Believing in Forgiveness is Hard
In, "Return of the Prodigal Son," Henri Nouwen writes at one point about those times we all struggle with — when we wonder if God really forgives and really welcomes sinners to come home and be beloved children again?
Nouwen says:
Although claiming my true identity as a child of God, I still live as though the God to whom I am returning demands an explanation. I still think about his love as conditional and about home as a place I am not yet fully sure of... [and] I keep entertaining doubts about whether I will be truly welcome when I get there.
As I look at my spiritual journey... I see how full it is of guilt about the past and worries about the future. I realize my failures and know that I have lost the dignity of my sonship, but I am not yet able to fully believe that where my failings are great, 'grace is always greater.'
Still clinging to my sense of worthlessness, I project for myself a place far below that which belongs to the son. Belief in total, absolute forgiveness does not come readily.

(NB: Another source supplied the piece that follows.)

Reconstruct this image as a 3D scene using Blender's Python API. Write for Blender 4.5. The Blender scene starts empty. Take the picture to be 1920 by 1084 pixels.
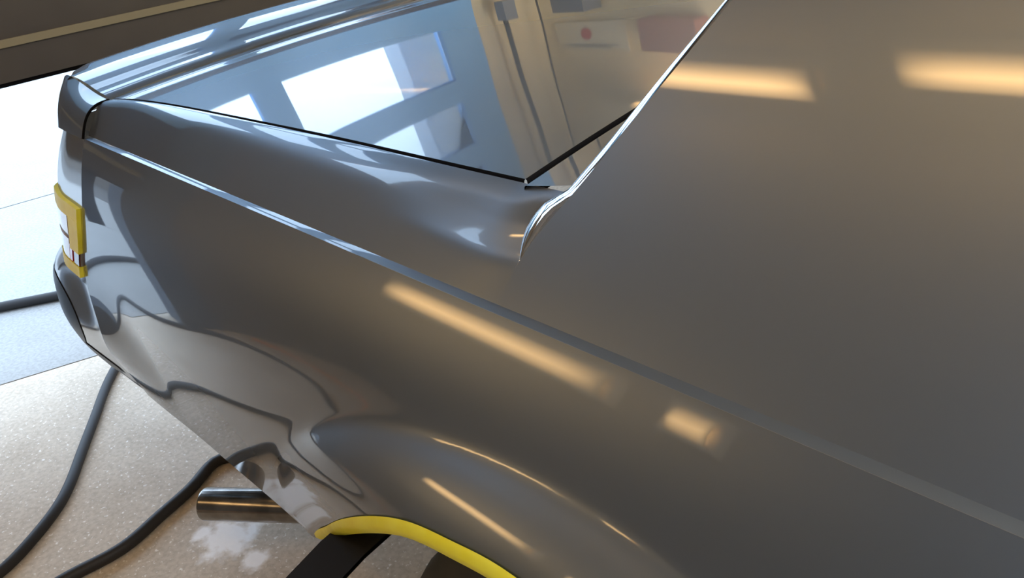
import bpy, math, random
import numpy as np
from mathutils import Matrix, Vector

sc = bpy.context.scene
col = sc.collection

# ------------------------------------------------------------------ camera
CAM = (1.47958, -1.24470, 1.20831)
RIGHT = (0.720807, 0.683992, -0.112219)
DOWN = (0.255860, -0.413030, -0.874038)
FWD = (-0.644184, 0.601300, -0.472721)
cd = bpy.data.cameras.new('camera')
cam = bpy.data.objects.new('camera', cd)
col.objects.link(cam)
cam.matrix_world = Matrix(((RIGHT[0], -DOWN[0], -FWD[0], CAM[0]),
                           (RIGHT[1], -DOWN[1], -FWD[1], CAM[1]),
                           (RIGHT[2], -DOWN[2], -FWD[2], CAM[2]),
                           (0, 0, 0, 1)))
cd.sensor_width = 36.0
cd.lens = 36.0 * 1517.0 / 1920.0
cd.clip_start = 0.02
sc.camera = cam

# ------------------------------------------------------------------ world, exposure
w = bpy.data.worlds.new('daylight')
sc.world = w
w.use_nodes = True
bg = w.node_tree.nodes['Background']
bg.inputs[0].default_value = (0.58, 0.76, 1.0, 1)
bg.inputs[1].default_value = 6.0
sc.view_settings.view_transform = 'Standard'
sc.view_settings.look = 'None'
sc.view_settings.gamma = 1
sc.view_settings.use_curve_mapping = False
sc.view_settings.exposure = 0.0
sc.cycles.use_denoising = True
sc.cycles.max_bounces = 10

TUBE_POWER = 20.0
PANEL_POWER = 14.0
# ------------------------------------------------------------------ materials
def mat(name, color, rough=0.5, metal=0.0, coat=0.0, coat_rough=0.02, emit=None, es=0.0, spec=0.5):
    m = bpy.data.materials.new(name)
    m.use_nodes = True
    b = m.node_tree.nodes['Principled BSDF']
    b.inputs['Base Color'].default_value = (*color, 1)
    b.inputs['Roughness'].default_value = rough
    b.inputs['Metallic'].default_value = metal
    b.inputs['Coat Weight'].default_value = coat
    b.inputs['Coat Roughness'].default_value = coat_rough
    b.inputs['Specular IOR Level'].default_value = spec
    if emit:
        b.inputs['Emission Color'].default_value = (*emit, 1)
        b.inputs['Emission Strength'].default_value = es
    return m

def nd(m, t, **kw):
    n = m.node_tree.nodes.new(t)
    for k, v in kw.items():
        setattr(n, k, v)
    return n

def lk(m, a, b):
    m.node_tree.links.new(a, b)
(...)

Nouwen is right. Real belief in total, absolute forgiveness does not come easily.
The old lies we've believed about ourselves are hard to forget. We doubt that grace really is always greater than our sin because we've told ourselves (or been told) it's not. We fear that eventually, after another struggle, another stumble, another willful sin, it won't be greater.

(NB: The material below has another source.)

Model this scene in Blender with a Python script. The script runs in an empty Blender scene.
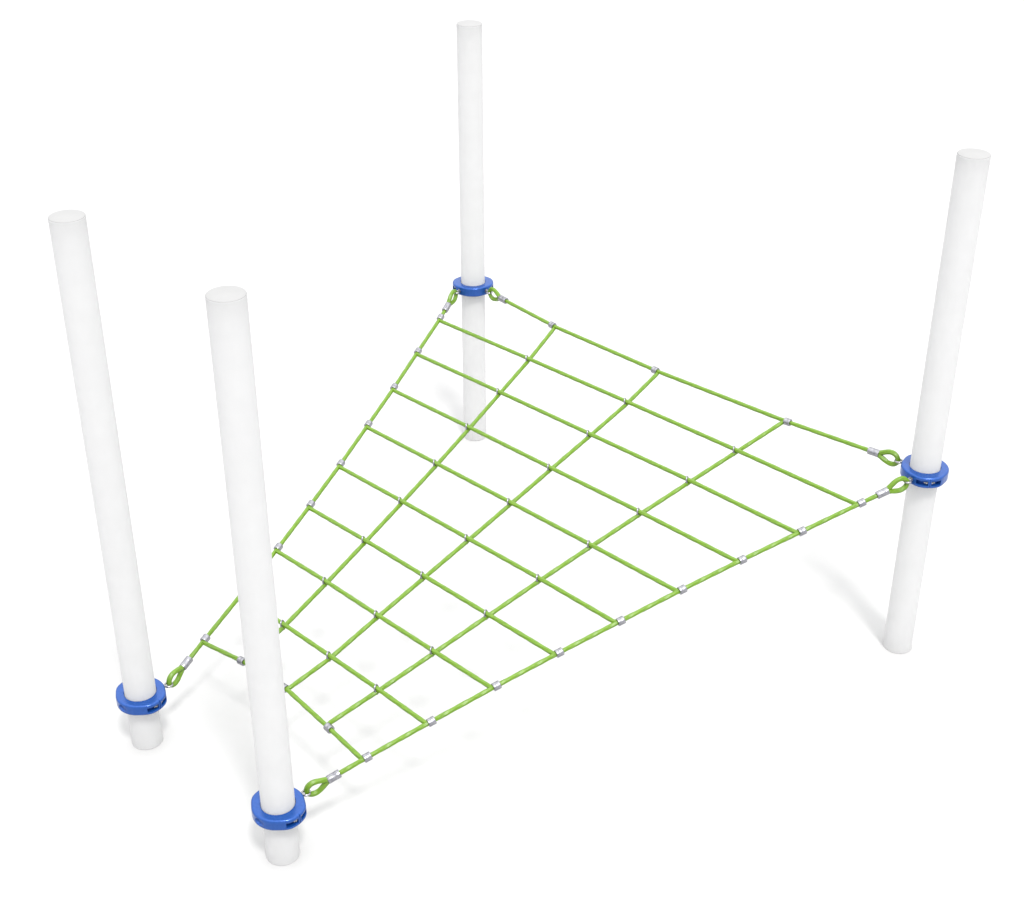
import bpy, math, random
from mathutils import Vector, Matrix
random.seed(4)
PI = math.pi
S = bpy.context.scene
COL = S.collection

# ------------------------------------------------------------------ materials
def new_mat(name):
    m = bpy.data.materials.new(name); m.use_nodes = True
    nt = m.node_tree; b = nt.nodes['Principled BSDF']
    return m, nt, b

def noise(nt, scale, detail=4.0, coord='Object'):
    tc = nt.nodes.new('ShaderNodeTexCoord'); n = nt.nodes.new('ShaderNodeTexNoise')
    n.inputs['Scale'].default_value = scale; n.inputs['Detail'].default_value = detail
    nt.links.new(tc.outputs[coord], n.inputs['Vector'])
    return n

def ramp(nt, src, stops):
    r = nt.nodes.new('ShaderNodeValToRGB'); e = r.color_ramp.elements
    while len(e) > len(stops): e.remove(e[-1])
    while len(e) < len(stops): e.new(1.0)
    for el, (p, c) in zip(e, stops): el.position = p; el.color = (*c, 1)
    nt.links.new(src, r.inputs['Fac']); return r

def mat_surface(name, c0, c1, scale, rough, metallic=0.0, rvar=0.08, bump=0.0, bscale=200, coat=0.0):
    m, nt, b = new_mat(name)
    n = noise(nt, scale)
    r = ramp(nt, n.outputs['Fac'], [(0.3, c0), (0.7, c1)])
    nt.links.new(r.outputs['Color'], b.inputs['Base Color'])
    mr = nt.nodes.new('ShaderNodeMapRange')
    mr.inputs['To Min'].default_value = rough - rvar; mr.inputs['To Max'].default_value = rough + rvar
    nt.links.new(n.outputs['Fac'], mr.inputs['Value']); nt.links.new(mr.outputs['Result'], b.inputs['Roughness'])
    b.inputs['Metallic'].default_value = metallic
    b.inputs['Coat Weight'].default_value = coat; b.inputs['Coat Roughness'].default_value = 0.12
    if bump:
        n2 = noise(nt, bscale, 2.0); bp = nt.nodes.new('ShaderNodeBump')
        bp.inputs['Strength'].default_value = bump; bp.inputs['Distance'].default_value = 0.002
        nt.links.new(n2.outputs['Fac'], bp.inputs['Height']); nt.links.new(bp.outputs['Normal'], b.inputs['Normal'])
    return m

M_ROPE = mat_surface('green_rope', (0.090, 0.190, 0.0042), (0.117, 0.228, 0.0066), 60, 0.34, bump=0.25, bscale=700)
M_STEEL = mat_surface('swaged_aluminium', (0.24, 0.24, 0.265), (0.36, 0.36, 0.385), 90, 0.25, metallic=1.0, bump=0.1, bscale=500)
M_EYE = mat_surface('stainless_steel', (0.28, 0.28, 0.30), (0.38, 0.38, 0.39), 120, 0.24, metallic=1.0)
M_BLUE = mat_surface('blue_powder_coat', (0.005, 0.055, 0.255), (0.009, 0.068, 0.30), 90, 0.22, rvar=0.04, metallic=0.35, bump=0.12, bscale=900, coat=0.12)
M_GROUND = mat_surface('white_ground', (0.41, 0.41, 0.41), (0.43, 0.43, 0.43), 3, 0.8)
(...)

We fear we will eventually be found out or left out.
The belief we harbor in all that fear is that somehow, God still needs something from us in order to love, forgive and save us. That's the age-old lie we've believed.
But God doesn't need anything from you. Forgiveness is a gift. Grace is a gift. His love is a gift. And his invitation is to come, bring your nothingness, your unworthiness, your estrangement, shame and embarrassment and come home.

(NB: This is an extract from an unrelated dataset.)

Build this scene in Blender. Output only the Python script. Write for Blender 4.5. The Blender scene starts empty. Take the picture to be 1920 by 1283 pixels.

His invitation is to come take the gift he knows you're not worthy of, not to make yourself worthy of it. It’s a call to receive the gift of forgiveness, not pay the bill. That’s what Christ came to do — to pay what you couldn’t pay in order to give you what you couldn’t get.
Though we naturally fear that moment where we realize we’re not worthy of God’s love and forgiveness, that recognition is not the end of His grace. It's actually the beginning. It’s the starting point.
Because it's only then and there — in that recognition of our unworthiness — that our hearts are prepared to receive the love they truly need, the love of a father for his children. A love given, not earned. Received, not purchased. A love that is truly a gift.
But making that change — from seeing love and forgiveness as purchased to knowing it as received; from seeing it as earned to knowing it as given — is the one of hardest and riskiest transitions we'll ever be asked to make. But is the only one that can ever really satisfy us.
It’s worth the risk. Take the risk to live like it’s true.